Bard in March Has All Kinds of Interesting Events

Bard in March has all kinds of interesting events.  This is just a taste of what you will find on the Bard Events Calendar. Tuesday, March 10  from 7-11:30 pm, at the Jim Ottaway, Jr. Film Center, the Center for the Moving Image will screen four films — two shorts and two features — illustrating the legacy of Andrei Tarkovsky, the great and influential Russian filmmaker. 

Thursday, March 12 from 4:45 to 6:15 p.m., in Olin Hall, Room 102, Brooklyn College professor Michael Menser will discuss”Market Dominance or Climate Justice? Warren versus Sanders on the Green New Deal.”  Sponsored by the Philosophy Department, this lecture will look at the candidates’ proposals from the standpoint of climate justice and economic democracy.

Monday March 16 and Wednesday March 18, from 4:30-7:30 pm in Olin Hall, the Anthony Hecht Lectures in Humanities presents an evening with composer John Adams

Tuesday, March 17, from 7-10 pm, at the Jim Ottaway, Jr. Film Center, the Center for the Moving Image will conclude its Tarkovsky series with a screening of his other worldly masterpiece The Stalker 

Sunday, March 15 from 7-9 pm, at the Laszlo Bito Conservatory, The contemporary piano duo HereNowHear, featuring Andrew Zhou and Bard Conservatory collaborative pianist Ryan McCullough, perform Karlheinz Stockhausen’s 1970 epic MANTRA for two pianos and ring modulation, and American composer John Liberatore’s Sedgeflowers, a new two-piano work.

Thursday, April 2 from 6-8 pm, in the Reem Kayden Center auditorium, you can hear Samuel Freedman, author, journalist and Columbia Univ. professor, talk about “Hubert Humphrey and Hate in the Heartland: The Struggle for America’s Values As World War II Ends.” 

Saturday, April 4 from 3-4:30 in the Lazlo Bito Conservatory, Sun-Ly Pierce — winner of the 2019 Marilyn Horne Song Competition and pianist Chien-Lin Lu will preview their upcoming four city recital tour with a varied program of songs. 

And, if you haven’t seen it, don’t forget to stop by the Stevenson Library for the exhibit Abolition/Resistance.
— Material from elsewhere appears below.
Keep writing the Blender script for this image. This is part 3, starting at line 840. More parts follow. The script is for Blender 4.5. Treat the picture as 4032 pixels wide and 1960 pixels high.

It’s a chance to view rare and extraordinary works on slavery and racial oppression: first editions of the Narratives of Douglass, Ball, and Equiano, Jefferson’s Notes on Virginia, stunning images from William Still’s Underground Rail Road. This exhibit also includes works by women abolitionists, Stowe, Child, and Grimké along with Black Power movement luminaries: Eldridge Cleaver, Amiri Baraka, Malcolm X, and Martin Luther King, Jr. The exhibit end March 30.